Women scientists experience socialization shaped by powerful gender and work mandates that influence their identities’ configuration. These mandates are often contradictory. Despite this, academic women continually strive to integrate these mandates into their subjective experiences, not without incurring costs, tensions, or challenges. This document explores, from our experiences as Mexican women scientists, the subjective costs and relational impacts (to our family, friends, partners, and motherhood) of pursuing scientific work as syncretic women, especially in an environment that promotes a culture of self-demand and constant scientific productivity to be evaluated.

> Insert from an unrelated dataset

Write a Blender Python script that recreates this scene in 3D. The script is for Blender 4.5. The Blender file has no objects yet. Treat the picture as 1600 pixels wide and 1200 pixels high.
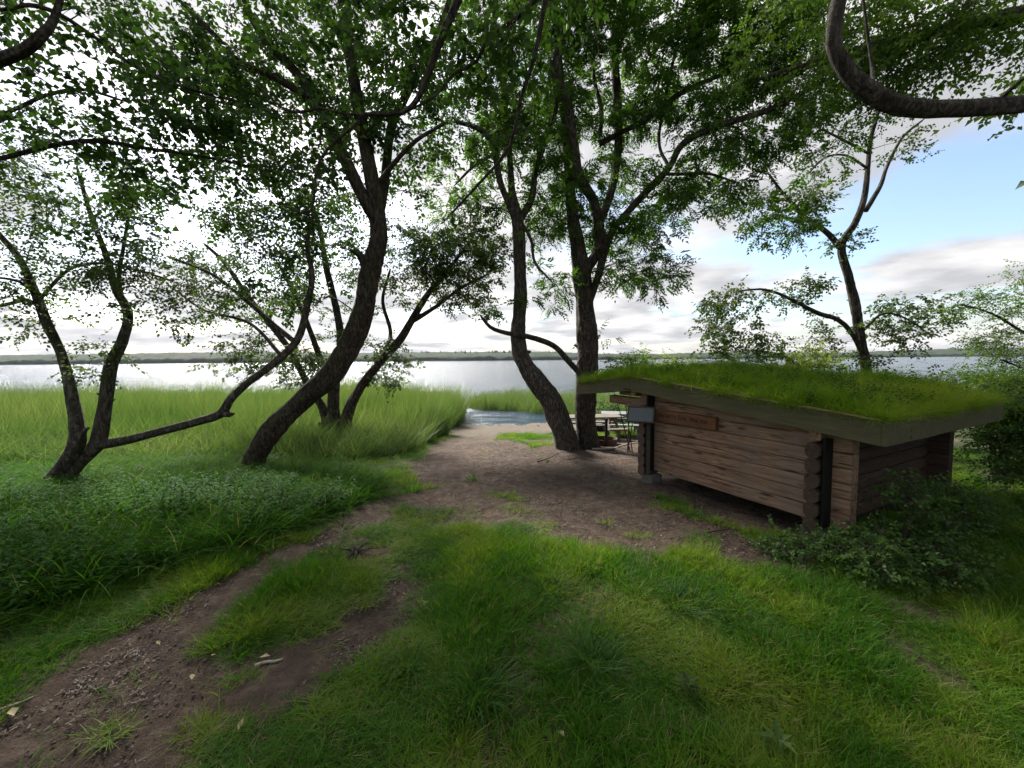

We chose a feminist collective autoethnography as our methodology, which was developed in stages: in the first stage, we established prompting questions for individual reflection and then wrote analytical reflections independently. The second stage involved reading each other’s individual reflections. In the third stage, we gathered via Zoom to collectively analyze ideas, observations, and interpretations. Among the findings, we identified subjective costs such as guilt, exhaustion, negative emotions, and a persistent sense of being indebted in some areas of life. Additionally, a central theme in our narratives is the perception of extended costs imposed by our personal scientific pursuits on our partners, fathers, mothers, children, and friends, which compounds the emotional burdens generated by our own sacrifices.

Keywords : women; women scientists; autoethnography; intersubjectivity; costs.